La faute enfin … aux marques elles-mêmes qui s’engluent parfois dans des scandales sans fin, comme Lactalis avec ses salmonelles, Volkswagen et son « Diesel-gate », Findus et ses lasagnes à la viande de cheval.

Dès lors, à quoi servent aujourd’hui des marques qui ont perdu leur fonctions de repère et de garantie ?

A rien ?

Pour certains consommateurs, elles sont juste devenues des … punching balls ! Des objets avec lesquels ils vont jouer sur les médias sociaux.

Ils, ce sont les « vilains » trolls ! Mais qui sont-ils en réalité ? Des jeunes, bien sûr, biberonnés aux jeux en ligne, mais pas seulement : en fait, beaucoup de consommateurs déçus, qui ont juste envie de s’amuser sur les médias sociaux aux dépens de marques que bien souvent ils adulaient auparavant.

Et qui vont, par exemple, apostropher la @SNCF sur Twitter : « Je suis à bord de votre train qui part de Gare de Lyon et je fraude ». Ou plus violemment invectiver leur FAI en carafe : du jouer au moquer en passant par le vindicatif ou le donneur de leçons, on découvrira tous les profils de trolls sur les médias sociaux.

« Le trolling s’est immiscé partout », expliquait récemment un de ces trolls sur un journal en ligne ; « Maintenant les community manager sont rôdés et savent que pour gagner la guerre contre les trolls, il ne faut pas répondre ou être dans le même ton ».

Certaines s’exposent très maladroitement : en 2015, Nutella propose sur Facebook de se confectionner une étiquette personnalisée … mais bien entendu en blacklistant un certain nombre d’expressions comme obèse, cellulite, gras, kilo ou huile de palme : manque de chance, la liste, accessible aux petits futés, fuite sur la toile …

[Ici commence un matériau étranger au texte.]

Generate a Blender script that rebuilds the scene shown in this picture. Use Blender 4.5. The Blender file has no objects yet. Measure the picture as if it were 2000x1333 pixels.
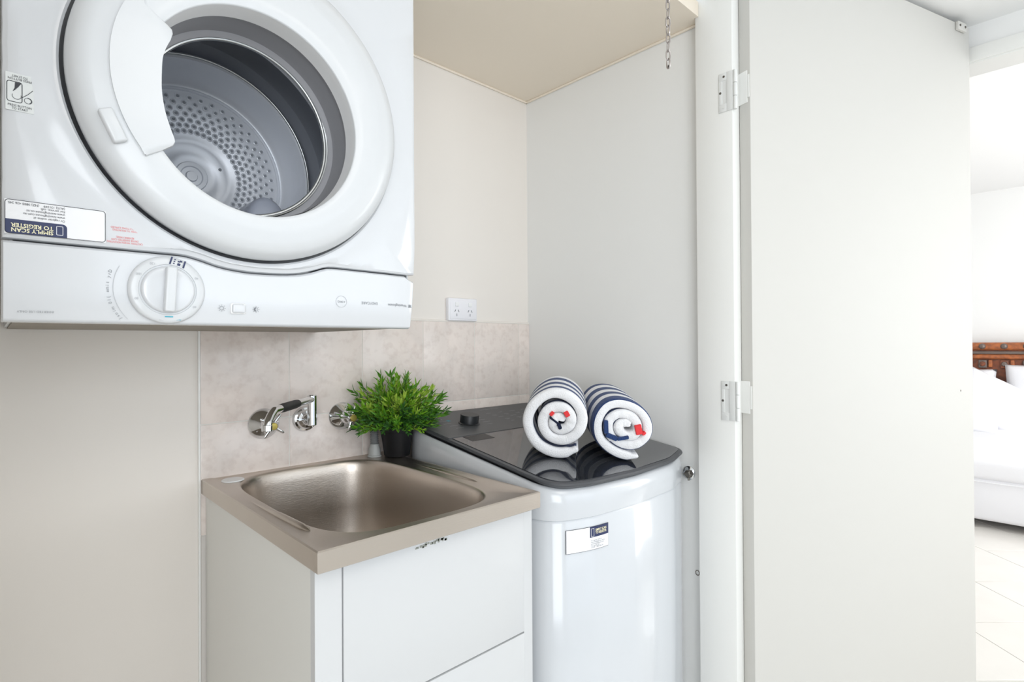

D’autres apprennent plus vite, comme la SNCF dont le community manager réagit avec plus de subtilité : « Vous nous donnez votre numéro de CB ou vous préférez attendre le contrôleur », répond-il du tac au tac à notre fraudeur …

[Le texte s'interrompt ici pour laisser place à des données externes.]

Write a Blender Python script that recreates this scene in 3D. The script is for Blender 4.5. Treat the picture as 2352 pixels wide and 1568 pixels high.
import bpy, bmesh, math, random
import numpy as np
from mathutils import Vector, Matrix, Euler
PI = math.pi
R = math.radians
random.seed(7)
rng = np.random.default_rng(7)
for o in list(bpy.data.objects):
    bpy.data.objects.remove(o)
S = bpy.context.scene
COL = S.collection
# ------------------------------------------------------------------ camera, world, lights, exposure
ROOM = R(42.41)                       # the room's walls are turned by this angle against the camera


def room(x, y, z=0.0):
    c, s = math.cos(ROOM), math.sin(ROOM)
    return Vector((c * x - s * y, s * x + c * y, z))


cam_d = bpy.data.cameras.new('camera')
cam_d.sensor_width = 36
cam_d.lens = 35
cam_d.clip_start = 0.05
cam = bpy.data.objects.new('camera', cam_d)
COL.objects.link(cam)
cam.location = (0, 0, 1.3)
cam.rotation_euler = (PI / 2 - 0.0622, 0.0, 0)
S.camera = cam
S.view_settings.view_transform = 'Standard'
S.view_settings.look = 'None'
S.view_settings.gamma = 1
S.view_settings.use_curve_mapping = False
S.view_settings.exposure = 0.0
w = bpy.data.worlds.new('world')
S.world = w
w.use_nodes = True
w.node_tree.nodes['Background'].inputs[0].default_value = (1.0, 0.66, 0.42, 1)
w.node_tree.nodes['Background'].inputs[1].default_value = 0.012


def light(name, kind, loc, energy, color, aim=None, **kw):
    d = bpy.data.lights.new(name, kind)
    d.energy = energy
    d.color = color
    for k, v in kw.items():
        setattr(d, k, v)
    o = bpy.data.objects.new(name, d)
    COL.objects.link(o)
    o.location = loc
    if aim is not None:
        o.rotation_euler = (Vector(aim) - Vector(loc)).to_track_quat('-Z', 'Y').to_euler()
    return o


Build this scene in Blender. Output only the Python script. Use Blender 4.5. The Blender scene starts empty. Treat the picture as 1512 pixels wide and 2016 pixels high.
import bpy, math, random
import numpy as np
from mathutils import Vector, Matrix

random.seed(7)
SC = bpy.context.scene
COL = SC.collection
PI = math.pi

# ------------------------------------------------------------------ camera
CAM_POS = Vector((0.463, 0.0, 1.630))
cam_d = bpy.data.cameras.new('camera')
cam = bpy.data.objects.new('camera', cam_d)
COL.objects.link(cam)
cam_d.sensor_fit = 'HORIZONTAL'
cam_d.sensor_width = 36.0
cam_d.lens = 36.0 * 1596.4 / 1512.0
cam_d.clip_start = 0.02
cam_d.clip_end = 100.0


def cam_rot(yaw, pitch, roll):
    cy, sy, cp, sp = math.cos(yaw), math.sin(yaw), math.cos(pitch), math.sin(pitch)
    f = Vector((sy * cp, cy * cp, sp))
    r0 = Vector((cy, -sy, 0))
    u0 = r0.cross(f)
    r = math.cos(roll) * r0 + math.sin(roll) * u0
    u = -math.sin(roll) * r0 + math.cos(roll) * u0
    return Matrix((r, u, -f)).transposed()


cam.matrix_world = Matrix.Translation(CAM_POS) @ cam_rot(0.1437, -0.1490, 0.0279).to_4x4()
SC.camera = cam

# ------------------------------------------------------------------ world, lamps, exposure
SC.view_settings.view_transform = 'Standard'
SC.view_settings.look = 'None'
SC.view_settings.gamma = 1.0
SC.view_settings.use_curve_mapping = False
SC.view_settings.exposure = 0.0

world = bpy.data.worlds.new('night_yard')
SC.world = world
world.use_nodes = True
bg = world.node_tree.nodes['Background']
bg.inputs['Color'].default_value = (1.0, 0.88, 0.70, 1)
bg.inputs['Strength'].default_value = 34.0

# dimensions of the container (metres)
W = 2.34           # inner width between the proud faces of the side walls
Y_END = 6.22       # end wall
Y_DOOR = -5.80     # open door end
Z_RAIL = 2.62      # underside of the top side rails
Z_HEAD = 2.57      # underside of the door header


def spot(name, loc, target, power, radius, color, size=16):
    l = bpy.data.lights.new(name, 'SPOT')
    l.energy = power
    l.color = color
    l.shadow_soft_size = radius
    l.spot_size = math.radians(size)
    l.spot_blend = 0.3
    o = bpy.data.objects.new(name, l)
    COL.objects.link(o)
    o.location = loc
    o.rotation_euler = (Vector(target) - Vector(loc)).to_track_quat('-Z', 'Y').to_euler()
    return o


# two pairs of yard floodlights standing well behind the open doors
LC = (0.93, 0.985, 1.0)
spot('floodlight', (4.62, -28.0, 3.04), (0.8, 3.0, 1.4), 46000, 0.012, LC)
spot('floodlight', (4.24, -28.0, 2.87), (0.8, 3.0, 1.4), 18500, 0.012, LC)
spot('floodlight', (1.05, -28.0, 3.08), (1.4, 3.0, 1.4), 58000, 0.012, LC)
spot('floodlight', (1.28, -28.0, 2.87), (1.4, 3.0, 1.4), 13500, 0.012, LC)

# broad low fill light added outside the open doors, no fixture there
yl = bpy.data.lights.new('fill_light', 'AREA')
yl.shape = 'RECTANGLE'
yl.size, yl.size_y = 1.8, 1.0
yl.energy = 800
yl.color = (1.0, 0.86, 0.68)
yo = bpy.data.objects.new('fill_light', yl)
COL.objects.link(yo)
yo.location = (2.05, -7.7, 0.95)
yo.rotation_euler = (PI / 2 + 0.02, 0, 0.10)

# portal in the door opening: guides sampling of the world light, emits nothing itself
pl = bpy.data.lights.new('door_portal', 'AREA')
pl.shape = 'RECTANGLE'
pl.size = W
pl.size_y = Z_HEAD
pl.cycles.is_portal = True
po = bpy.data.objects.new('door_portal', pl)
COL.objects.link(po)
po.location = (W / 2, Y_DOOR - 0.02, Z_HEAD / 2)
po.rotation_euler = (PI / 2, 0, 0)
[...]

Mais franchement, la marque n’a-t-elle mieux à faire que de payer ses employés à répliquer dans le ton qui va bien aux trolls qui la taquinent – ou l’agressent, c’est selon – sur les médias sociaux ?

La marque de demain doit réinventer sa relation à ses clients … et sa mission : sans cela, elle ne restera qu’un simple punching ball – peut-être très doué, mais un punching ball quand même – pour amuser la galerie !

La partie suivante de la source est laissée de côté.